Jusqu’ici, l’attelage fonctionne plutôt bien, Francisco ayant pour mission de «changer, sur des temps court, la physionomie d’un match. Il a un instinct d’attaquant et c’est un atout qu’on essaiera d’utiliser dans certaines circonstances», comme l’a indiqué Collet après ses 14 points contre le Japon (88-70), à la fin de la préparation. Francisco n’avait pas joué lors de la rencontre précédente, en Lituanie (70-76). «Je n’ai pas joué à Vilnius mais ce n’est pas une déception, a-t-il juré. Je suis sur le banc je serai toujours prêt si Vincent m’appelle». Un joker.
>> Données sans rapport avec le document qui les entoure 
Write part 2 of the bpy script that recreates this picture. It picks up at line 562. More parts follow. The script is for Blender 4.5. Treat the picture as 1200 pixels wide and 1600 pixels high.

Au vu du peu de concurrence à la mène actuellement, et en sachant que Nando de Colo (36 ans) n’est pas éternel, Sylvain Francisco a en tout cas une grosse carte à jouer pour l’avenir. «Je sais d’où je viens. Je veux prouver de quoi je suis capable au niveau supérieur», disait-il en signant au Bayern. Des mots qui peuvent aisément se transposer au contexte de l’équipe de France, même s’il ne part pas pour avoir un temps de jeu énorme lors de la campagne 2023. «Que ce soit sur ou en dehors du terrain, il apporte quelque chose de différent, quelque chose qu’on n’a pas eu en équipe de France depuis que je suis là, et encore moins à ce poste, savoure Nicolas Batum. Il amène une folie, un côté athlétique. C’est quelque chose qui va nous apporter. Il n’a peur de rien. Ce n’est pas le plus grand, mais c’est peut-être celui qui en voudra le plus sur le terrain. Partir avec un mec comme ça, c’est toujours un bonheur, on sait qu’on pourra compter sur lui quoi qu’il arrive.» C’est tout ce qu’on lui demande. À lui de répondre présent.